Pengusaha Minta Formula HBA Diubah Sebelum BLU Batu Bara Berjalan
Pengusaha batu bara berharap agar pemerintah dapat mengubah formula pembentuk harga batu bara acuan atau HBA yang berlaku saat ini sebelum dimulainya pungutan ekspor oleh entitas Badan Layanan Umum (BLU) batu bara.
Direktur Eksekutif Asosiasi Pertambangan Batubara Indonesia (APBI) Hendra Sinadia, mengatakan bahwa hitung-hitungan formula HBA yang ditetapkan oleh Kementerian ESDM saat ini tak lagi relevan seiring adanya disparitas indeks harga batu bara yang menjadi acuan dalam pembentukan HBA.
"Sebelum BLU diberlakukan, HBA-nya ini disesuaikan dulu. Jika tidak, beban pelaku usaha dari tarif BLU jadi jauh lebih tinggi lagi," kata Hendra kepada Katadata.co.id melalui sambungan telepon pada Kamis (5/1).
Angka HBA sendiri dihitung dari rata-rata index bulanan Globalcoal Newcastle Index (GCNC), Newcastle Export Index (NEX), indeks Platts dan Indonesia Coal Index (ICI) pada bulan sebelumya, dengan kualitas yang disetarakan pada kalori 6322 kcal per kg GAR, total moisture 8%, total sulphur 0,8%, dan ash 15%.
HBA digunakan sebagai patokan dalam jual beli komoditas batu bara spot selama 1 bulan pada titik serah penjualan secara free on board di atas kapal pengangkut. Simak perkembangan HBA pada databoks berikut:
Menurut Hendra, indeks harga batu bara Australia yang mengacu pada GCNC dan NEX dengan nilai yang lebih tinggi bertolak belakang dengan tingkat harga batu bata Indonesia yang lebih condong ke Indeks Platts dan ICI.

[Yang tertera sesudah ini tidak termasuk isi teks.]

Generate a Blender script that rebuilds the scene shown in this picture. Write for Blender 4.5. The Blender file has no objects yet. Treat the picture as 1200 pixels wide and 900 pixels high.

Harga batu bara Australia yang memiliki kalori tinggi cendurung punya harga yang mahal hingga lebih dari US$ 300 per ton. Sementara harga batu bara indeks Platts dan ICI relatif berada di US$ 250 per ton.
"Sejak dua tahun terakhir selisihnya makin jauh, istilahnya decuopling. Padahal penambang Indonesia yang menjual batu bara sebagaian besar menggunakan indeks ICI, tapi waktu membayar kewajiban ke negara lebih tinggi karena HBA belakangan ini diangka US$ 300," ujar Hendra.